An Al Qaeda prisoner's reported description of Zacarias Moussaoui as merely a backup figure could weaken the government's argument for executing the man accused as a Sept. 11 conspirator, legal experts said Wednesday.

U.S. officials said Tuesday that a top Al Qaeda operative, Ramzi Binalshibh, told interrogators that Moussaoui met with the suspected mastermind of the Sept. 11 attacks in late 2000 or early 2001 in Afghanistan.

Binalshibh, a former aide to top Al Qaeda operative Khalid Shaikh Mohammed, said Mohammed provided Moussaoui with contacts in the United States — but the two men were not confident that Moussaoui could keep a secret, said officials speaking on the condition of anonymity.

Moussaoui, acting as his own lawyer, and a defense team appointed by the judge have asked that Binalshibh be a defense witness. The request is complicated in Moussaoui's case because the government may not want enemy combatants like Binalshibh to reveal sensitive information in courtrooms.

Legal experts said Binalshibh's reported statements posed a threat to the prosecution's stated goal of executing Moussaoui if he's convicted. The experts were less certain about the effect on the guilt or innocence phase without more details about possible Moussaoui knowledge of the Sept. 11 plot. Moussaoui has admitted his loyalty to Al Qaeda but has denied a role in the hijackings.

David Bruck, a Columbia, S.C., lawyer who heads a death penalty project for federal public defenders, said the federal death penalty law requires the government to prove a defendant's intention to kill — and that victims died as a result of his actions.

Moussaoui, who was arrested at a Minneapolis area flight school in August 2001, was in custody on Sept. 11.

"The statute was intended to cover a person who hires a hit man," Bruck said. "Being a stumblebum on the fringes, who was too unreliable to be trusted and then abandoned by plotters, is not committing an act that leads to anybody's death," Bruck said.

Stephen Bright, director of the Southern Center for Human Rights in Atlanta, said the Supreme Court has made it clear that major participation in taking a life is necessary for imposition of the death penalty.

In a 1982 Florida case, the court ruled that the role of a getaway car's driver was tangential to the deaths of a couple murdered during a robbery by accomplices.
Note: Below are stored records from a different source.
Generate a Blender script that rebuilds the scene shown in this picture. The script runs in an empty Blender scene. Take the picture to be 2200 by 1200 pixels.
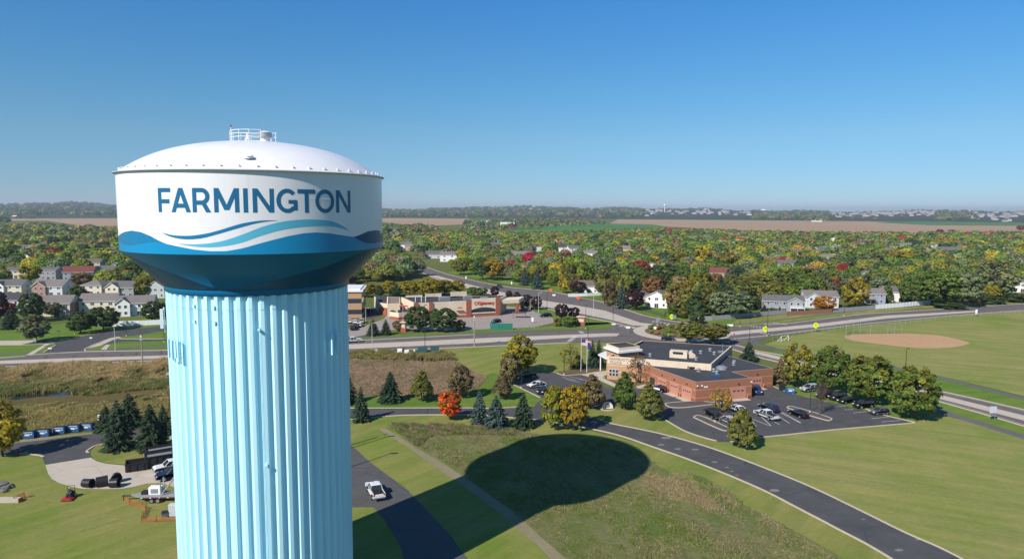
import bpy, bmesh, math, random
import numpy as np
from mathutils import Vector, Matrix
D = bpy.data; SC = bpy.context.scene; COL = SC.collection
R = math.radians
rnd = random.Random(7)
# ------------------------------------------------------------------ camera
CAMH, FPX, PITCH, ROLL = 45.0, 1467.0, R(5.8), R(0.26)
_f = Vector((0, math.cos(PITCH), -math.sin(PITCH))); _r = Vector((1, 0, 0)); _u = _r.cross(_f)
CR = math.cos(ROLL)*_r + math.sin(ROLL)*_u; CU = -math.sin(ROLL)*_r + math.cos(ROLL)*_u
CO = Vector((0, 0, CAMH))
cam = D.objects.new("camera", D.cameras.new("camera")); COL.objects.link(cam)
cam.data.sensor_width = 36; cam.data.lens = 36*FPX/2200; cam.data.clip_end = 60000; cam.data.clip_start = .5
m = Matrix((CR, CU, -_f)).transposed().to_4x4(); m.translation = CO
cam.matrix_world = m; SC.camera = cam
# ------------------------------------------------------------------ light
SUN_AZ, SUN_EL = R(49.4), R(38.7)        # shadows fall along (cos az, sin az)
wd = D.worlds.new("World"); SC.world = wd; wd.use_nodes = True
nt = wd.node_tree; bg = nt.nodes["Background"]; sky = nt.nodes.new("ShaderNodeTexSky")
sky.sky_type = 'NISHITA'; sky.sun_disc = False; sky.sun_elevation = SUN_EL
sky.sun_rotation = math.atan2(-math.cos(SUN_AZ), -math.sin(SUN_AZ))
sky.altitude = 4000; sky.air_density = 1.3; sky.dust_density = 0; sky.ozone_density = 8
tc = nt.nodes.new("ShaderNodeTexCoord"); sx = nt.nodes.new("ShaderNodeSeparateXYZ"); cr = nt.nodes.new("ShaderNodeValToRGB")
nt.links.new(tc.outputs["Generated"], sx.inputs[0]); nt.links.new(sx.outputs[2], cr.inputs[0])
E = cr.color_ramp.elements; E[0].position = 0; E[0].color = (.60,.64,.74,1); E[1].position = .28; E[1].color = (.53,1.07,1.17,1)
for pz, cc in ((.034,(.64,.72,.75,1)), (.10,(.78,.89,.79,1)), (.165,(.68,1.0,.92,1))):
    q = E.new(pz); q.color = cc
mxs = nt.nodes.new("ShaderNodeMix"); mxs.data_type = 'RGBA'; mxs.blend_type = 'MULTIPLY'; mxs.inputs[0].default_value = 1
nt.links.new(sky.outputs[0], mxs.inputs[6]); nt.links.new(cr.outputs[0], mxs.inputs[7])
nt.links.new(mxs.outputs[2], bg.inputs[0]); bg.inputs[1].default_value = .098
sl = D.lights.new("sun", 'SUN'); sl.energy = 4.9; sl.angle = R(.5); sl.color = (1, .94, .86)
so = D.objects.new("sun", sl); COL.objects.link(so); so.location = (-60, -60, 120)
so.rotation_euler = Vector((math.cos(SUN_AZ)*math.cos(SUN_EL), math.sin(SUN_AZ)*math.cos(SUN_EL), -math.sin(SUN_EL))).to_track_quat('-Z', 'Y').to_euler()
SC.view_settings.view_transform = 'Standard'; SC.view_settings.look = 'None'
SC.view_settings.exposure = .3; SC.view_settings.gamma = 1
SC.cycles.max_bounces = 6; SC.cycles.diffuse_bounces = 3; SC.cycles.glossy_bounces = 2
SC.cycles.transparent_max_bounces = 6; SC.cycles.volume_bounces = 0
# ------------------------------------------------------------------ photo pixel (2200x1200) -> place
def ray(x, y): return _f + (x-1100)/FPX*CR - (y-600)/FPX*CU
def G(x, y, z=0.0):
    d = ray(x, y); t = (z-CAMH)/d.z; return CO + d*t
def ppm(x, y): return FPX/((G(x, y)-CO).dot(_f))          # pixels per metre at a ground point
def hgt(x, yb, yt):                                         # height over ground point (x,yb) that shows at yt
    b = G(x, yb); d = ray(x, yt); t = math.hypot(b.x, b.y)/math.hypot(d.x, d.y); return CAMH + d.z*t
def PX(q):
    d = Vector(q)-CO; z = d.dot(_f); return 1100+FPX*d.dot(CR)/z, 600-FPX*d.dot(CU)/z
# ------------------------------------------------------------------ mesh builder
class MB:
    def __init__(s): s.v = []; s.f = []; s.m = []
    def add(s, vs, fs, mi=0):
        o = len(s.v); s.v += [tuple(a) for a in vs]; s.f += [tuple(i+o for i in f) for f in fs]; s.m += [mi]*len(fs); return s
    def box(s, c, d, rz=0, mi=0, top=None):
        x, y, z = d[0]/2, d[1]/2, d[2]/2; t = top or 1.0; ca, sa = math.cos(rz), math.sin(rz)
        vs = []
        for k, (a, b, e) in enumerate(((-1,-1,-1),(1,-1,-1),(1,1,-1),(-1,1,-1),(-1,-1,1),(1,-1,1),(1,1,1),(-1,1,1))):
            q = t if e > 0 else 1
            px, py = a*x*q, b*y*q; vs.append((c[0]+px*ca-py*sa, c[1]+px*sa+py*ca, c[2]+e*z))
        return s.add(vs, [(3,2,1,0),(4,5,6,7),(0,1,5,4),(1,2,6,5),(2,3,7,6),(3,0,4,7)], mi)
    def prism(s, poly, z0, z1, mi=0, top=True, bot=False, mtop=None):
        n = len(poly); a = sum(poly[i][0]*poly[(i+1)%n][1]-poly[(i+1)%n][0]*poly[i][1] for i in range(n))
        if a < 0: poly = poly[::-1]
        vs = [(p[0], p[1], z0) for p in poly]+[(p[0], p[1], z1) for p in poly]
        s.add(vs, [(i, (i+1)%n, n+(i+1)%n, n+i) for i in range(n)], mi)
        if top: s.add(vs[n:], [tuple(range(n))], mi if mtop is None else mtop)
        if bot: s.add(vs[:n], [tuple(range(n))[::-1]], mi)
        return s
    def ext(s, prof, y0, y1, mi=0):                          # profile in x-z, extruded along y
        n = len(prof); a = sum(prof[i][0]*prof[(i+1)%n][1]-prof[(i+1)%n][0]*prof[i][1] for i in range(n))
        if a > 0: prof = prof[::-1]
        vs = [(p[0], y0, p[1]) for p in prof]+[(p[0], y1, p[1]) for p in prof]
        s.add(vs, [(i, (i+1)%n, n+(i+1)%n, n+i) for i in range(n)], mi)
        s.add(vs, [tuple(range(n))[::-1], tuple(range(n, 2*n))], mi); return s
    def tube(s, a, b, r0, r1=None, n=8, mi=0, cap=True):
        a, b = Vector(a), Vector(b); r1 = r0 if r1 is None else r1
        d = (b-a).normalized(); x = d.orthogonal().normalized(); y = d.cross(x); vs = []
        for p, r in ((a, r0), (b, r1)):
            for i in range(n):
                t = 2*math.pi*i/n; vs.append(p+(x*math.cos(t)+y*math.sin(t))*r)
        s.add(vs, [(i, (i+1)%n, n+(i+1)%n, n+i) for i in range(n)], mi)
        if cap: s.add(vs, [tuple(range(n))[::-1], tuple(range(n, 2*n))], mi)
        return s
    def lathe(s, prof, n=24, c=(0,0,0), mi=0, a0=0, a1=2*math.pi):
        full = abs(a1-a0-2*math.pi) < 1e-6; k = n if full else n+1; vs = []
        for r, z in prof:
            for i in range(k):
                t = a0+(a1-a0)*i/n; vs.append((c[0]+r*math.cos(t), c[1]+r*math.sin(t), c[2]+z))
        fs = []
        for j in range(len(prof)-1):
            for i in range(n):
                i2 = (i+1)%k; fs.append((j*k+i, j*k+i2, (j+1)*k+i2, (j+1)*k+i))
        return s.add(vs, fs, mi)
    def poly(s, pts, mi=0): return s.add(pts, [tuple(range(len(pts)))], mi)
    def build(s, name, mats, parent=None, loc=(0,0,0), rz=0, smooth=False, bevel=0):
        me = D.meshes.new(name); me.from_pydata(s.v, [], s.f)
        mats = mats if isinstance(mats, (list, tuple)) else [mats]
        for mm in mats: me.materials.append(mm)
        if len(mats) > 1: me.polygons.foreach_set("material_index", s.m)
        if smooth: me.polygons.foreach_set("use_smooth", [True]*len(me.polygons))
        me.update()
        o = D.objects.new(name, me); COL.objects.link(o); o.location = loc; o.rotation_euler.z = rz
        if parent: o.parent = parent
        if bevel:
            b = o.modifiers.new("bevel", 'BEVEL'); b.width = bevel; b.segments = 2; b.limit_method = 'ANGLE'
        return o
def tag(o, label=None, cat=None, group=None, kind=None):
    for k, v in (("label", label), ("category", cat), ("group", group), ("kind", kind)):
        if v: o[k] = v
    return o
def thing(name, label, cat, loc=(0,0,0), rz=0, group=None):
    o = D.objects.new(name, None); COL.objects.link(o); o.location = loc; o.rotation_euler.z = rz
    o.empty_display_size = .5
    return tag(o, label, cat, group)
def copy_tree(o, label=None, loc=None, rz=None, parent=None):
    c = o.copy(); COL.objects.link(c); c.parent = parent
    if label: c["label"] = label
    if loc is not None: c.location = loc
    if rz is not None: c.rotation_euler.z = rz
    for ch in o.children: copy_tree(ch, parent=c)
    return c
def setcol(o, c, names=None):
    for ch in [o]+list(o.children_recursive): ch.color = c
# ------------------------------------------------------------------ materials
class NT:
    def __init__(s, name):
        s.m = D.materials.new(name); s.m.use_nodes = True; s.t = s.m.node_tree; s.b = s.t.nodes["Principled BSDF"]
    def n(s, typ, **kw):
        o = s.t.nodes.new(typ)
        for k, v in kw.items():
            if k.startswith("i_"):
                k = k[2:]; o.inputs[int(k) if k.isdigit() else k].default_value = v
            else: setattr(o, k, v)
        return o
    def l(s, a, b): s.t.links.new(a, b)
    def pos(s, scale=(1,1,1), rz=0):        # world position, turned by rz, then stretched
        g = s.n("ShaderNodeNewGeometry"); mp = s.n("ShaderNodeMapping"); mp.inputs["Scale"].default_value = scale; v = g.outputs["Position"]
        if rz: m0 = s.n("ShaderNodeMapping"); m0.inputs["Rotation"].default_value = (0,0,rz); s.l(v, m0.inputs[0]); v = m0.outputs[0]
        s.l(v, mp.inputs[0]); return mp.outputs[0]
    def obj(s, scale=(1,1,1)):
        g = s.n("ShaderNodeTexCoord"); mp = s.n("ShaderNodeMapping"); mp.inputs["Scale"].default_value = scale
        s.l(g.outputs["Object"], mp.inputs[0]); return mp.outputs[0]
    def noise(s, vec, scale, det=4, rough=.6, lo=.3, hi=.7):
        t = s.n("ShaderNodeTexNoise"); t.inputs["Scale"].default_value = scale; t.inputs["Detail"].default_value = det; t.inputs["Roughness"].default_value = rough
        s.l(vec, t.inputs["Vector"]); r = s.n("ShaderNodeMapRange"); r.inputs[1].default_value = lo; r.inputs[2].default_value = hi
        s.l(t.outputs[0], r.inputs[0]); return r.outputs[0]
    def mix(s, fac, a, b, mode='MIX'):
        x = s.n("ShaderNodeMix", data_type='RGBA', blend_type=mode)
        for i, q in ((0, fac), (6, a), (7, b)):
            if hasattr(q, "is_linked"): s.l(q, x.inputs[i])
            elif i == 0: x.inputs[0].default_value = q
            else: x.inputs[i].default_value = (*q[:3], 1)
        return x.outputs[2]
    def math(s, op, a, b=0.0):
        x = s.n("ShaderNodeMath", operation=op)
        for i, q in ((0, a), (1, b)):
            if hasattr(q, "is_linked"): s.l(q, x.inputs[i])
            else: x.inputs[i].default_value = q
        return x.outputs[0]
    def bump(s, h, strength=.3, dist=.1):
        b = s.n("ShaderNodeBump"); b.inputs["Strength"].default_value = strength; b.inputs["Distance"].default_value = dist
        s.l(h, b.inputs["Height"]); s.l(b.outputs[0], s.b.inputs["Normal"])
    def done(s, col=None, rough=.8, metal=0, spec=.3):
        if col is not None:
            if hasattr(col, "is_linked"): s.l(col, s.b.inputs["Base Color"])
            else: s.b.inputs["Base Color"].default_value = (*col[:3], 1)
        s.b.inputs["Roughness"].default_value = rough; s.b.inputs["Metallic"].default_value = metal
        s.b.inputs["Specular IOR Level"].default_value = spec; return s.m
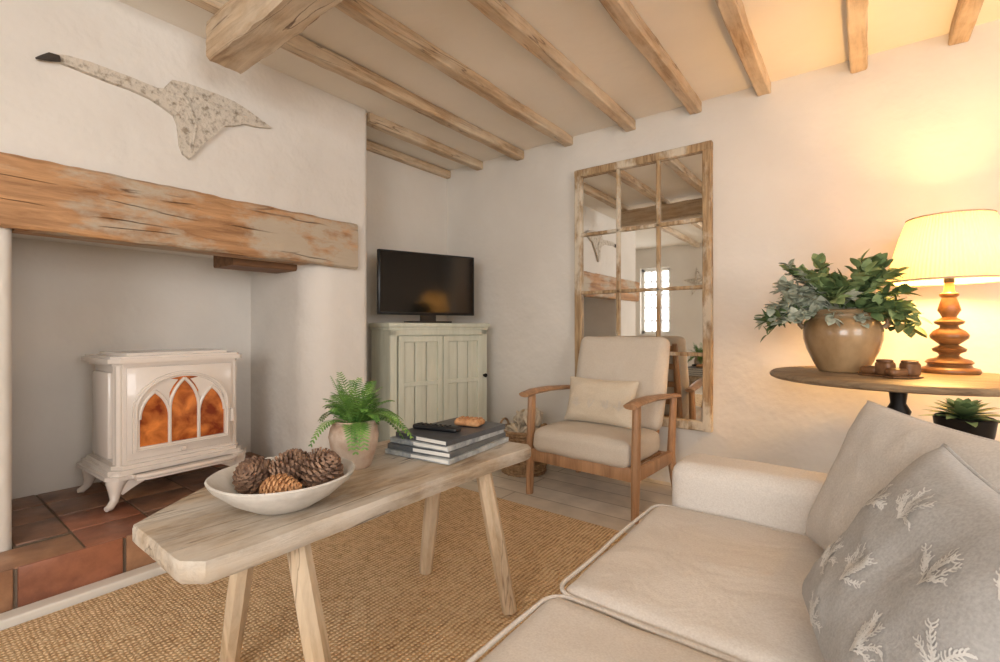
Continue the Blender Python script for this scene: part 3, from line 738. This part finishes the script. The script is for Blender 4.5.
def pillow_fn(w, h, t, seed):
    def f(u, v, s):
        x = u*w/2*(1-.07*(1-v*v)); y = v*h/2*(1-.07*(1-u*u))
        z = s*t/2*(max(0, (1-u**4))*max(0, (1-v**4)))**.5
        z += .006*noise.noise(Vector((u*2.3+seed, v*2.3, s)))*(1-abs(u)**6)*(1-abs(v)**6)
        z += .004*noise.noise(Vector((u*6+seed, v*6, s)))*(1-abs(u)**6)*(1-abs(v)**6)
        return Vector((x, y, z))
    return f
def pillow(name, c, U, V, w, h, t, mat, motif=None, seed=0, parent=None, mots=()):
    U = Vector(U).normalized(); V = Vector(V); V = (V-U*V.dot(U)).normalized(); Nn = U.cross(V)
    M = Matrix((U, V, Nn)).transposed().to_4x4(); M.translation = Vector(c)
    f = pillow_fn(w, h, t, seed); n = 36; g = G(); vs = []; fs = []
    for s in (1, -1):
        o = len(vs)
        for i in range(n+1):
            for j in range(n+1):
                u = sin((i/n-.5)*pi); v = sin((j/n-.5)*pi); vs.append(f(u, v, s))
        for i in range(n):
            for j in range(n): fs.append([o+i*(n+1)+j, o+(i+1)*(n+1)+j, o+(i+1)*(n+1)+j+1, o+i*(n+1)+j+1])
    g.add(vs, fs, 0, M)
    loop = [f(-1+2*i/24, -1, 1) for i in range(24)]+[f(1, -1+2*i/24, 1) for i in range(24)]+[f(1-2*i/24, 1, 1) for i in range(24)]+[f(-1, 1-2*i/24, 1) for i in range(24)]
    g.tube(loop, .0035, n=6, closed=True, M=M)
    mats = [mat]
    if motif:
        mats.append(motif); rnd = random.Random(seed+5)
        def seg(a, b, wd):
            a = Vector(a); b = Vector(b); d = (b-a)
            if d.length < 1e-6: return
            pr = Vector((-d.y, d.x)).normalized()*wd
            q = []
            for (px, py) in (a-pr, b-pr*.8, b+pr*.8, a+pr):
                if abs(px) > w/2*.9 or abs(py) > h/2*.9: return
                u = px/(w/2); v = py/(h/2); u /= (1-.07*(1-v*v)); v /= (1-.07*(1-u*u))
                p = f(u, v, 1); q.append(Vector((p.x, p.y, p.z+.0012)))
            g.add(q, [[0, 1, 2, 3]], 1, M)
        def coral(mx_, my_, ang, sc):
            for sdeg in (-70, -48, -28, -8, 12, 32, 52, 72):
                p = Vector((mx_, my_)); a = ang+radians(sdeg)*.5; st_ = .0048*sc
                for k in range(11 if abs(sdeg) < 50 else 8):
                    a += radians(sdeg)*.035+rnd.uniform(-.22, .22)
                    q = p+Vector((cos(a), sin(a)))*st_; seg(p, q, .0014*sc)
                    if k > 1:
                        for sg in (-1, 1):
                            if rnd.random() < .85:
                                aa = a+sg*rnd.uniform(.6, 1.1); r_ = q+Vector((cos(aa), sin(aa)))*st_*rnd.uniform(.8, 1.4)
                                seg(q, r_, .0011*sc)
                                if rnd.random() < .7:
                                    a3 = aa-sg*.6; seg(r_, r_+Vector((cos(a3), sin(a3)))*st_*.8, .0010*sc)
                    p = q
        for (mx_, my_, ang, sc) in mots: coral(mx_, my_, ang, sc)
    return g.obj(name, mats, parent, smooth=60)
def chw(p): return Vector((CO.x+p[0]*cos(th)-p[1]*sin(th), CO.y+p[0]*sin(th)+p[1]*cos(th), p[2]))
pillow('lumbar_cushion', chw((-.02, .268, .527)), (cos(th), sin(th), 0), (-.03, .28, 1), .44, .26, .09, M_lumb, M_chairc, 3, mots=[(-.13, -.05, pi/2, 1), (-.04, -.05, pi/2, 1), (.06, -.05, pi/2, 1), (.14, -.05, pi/2, 1)])

# ------------------------------------------------------------------ basket
bs = empty('wicker_basket', (-1.79, 2.60, 0))
g = G(); R0 = .16; H = .27
for i in range(15):
    z = .01+H*i/14; r = R0*(.88+.14*i/14)
    g.tube([(r*cos(a*2*pi/40)+.004*cos(a*2*pi/4+i*pi), r*sin(a*2*pi/40)+.004*sin(a*pi+i*pi), z) for a in range(40)], .010, n=6, closed=True)
for j in range(22):
    a = j*2*pi/22; g.tube([(R0*.88*cos(a), R0*.88*sin(a), .0), (R0*1.03*cos(a), R0*1.03*sin(a), H+.01)], .006, n=6)
g.lathe([(0, .008), (R0*.88, .008)], n=30)
for s in (-1, 1):
    g.tube([(s*R0, .05*cos(pi*i/10), H+.06*sin(pi*i/10)) for i in range(11)], .008, n=6)
g.obj('basket_weave', M_wicker, bs, smooth=60)
g = G()
for (x, y, z, r) in ((-.05, -.03, .24, .07), (.07, -.02, .25, .068), (.0, .06, .25, .07), (.07, .0, .355, .066), (-.04, .04, .34, .055), (0, 0, .12, .08)):
    for k in range(5):
        ax = Vector((random.uniform(-1, 1), random.uniform(-1, 1), random.uniform(-1, 1))).normalized(); a1 = ax.orthogonal().normalized(); a2 = ax.cross(a1)
        g.tube([Vector((x, y, z))+(a1*cos(t*2*pi/20)+a2*sin(t*2*pi/20))*r for t in range(20)], r*.16, n=6, closed=True)
    g.lathe([(r*.85*sin(pi*i/12), z-r*.85*cos(pi*i/12)) for i in range(13)], (x, y, 0), 18)
g.obj('rope_balls', M_lumb, bs, smooth=60)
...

Five years later, in Tison v. Arizona, the court upheld the death penalty for two brothers who brought weapons into an Arizona prison to help their father escape.

Several days later, the brothers and the father kidnapped a family and drove the victims into the desert, where the father killed the hostages after the sons had walked away.

The court said the Tison brothers' degree of participation was major, unlike the driver in the Florida case.

Robert Precht, an assistant dean at the University of Michigan's law school, and the lawyer for a defendant in the first World Trade Center bombing case, said it's difficult to determine whether Binalshibh's evidence could be exculpatory — tending to clear Moussaoui of guilt.

"If he was kept in the dark and was a backup person and the plan was to tell him to kind of cool his heels for next six months, and call him if they need him, that would be exculpatory because they're keeping him in the dark about the conspiracy," Precht said.

"If they briefed Moussaoui on the general aims, made sure he's trained and ready to go on a moment's notice, that's not exculpatory evidence."

Binalshibh was an associate of Mohammed, Moussaoui, chief hijacker Mohamed Atta and others in the Hamburg, Germany-based cell that led the attacks. He was captured by U.S. and Pakistani authorities during a raid in Karachi on Sept. 11, 2002, and has since been held in U.S. custody at a secret location.

The Moussaoui-Mohammed contacts were first reported Wednesday by The Washington Post.

Moussaoui's trial is scheduled for June.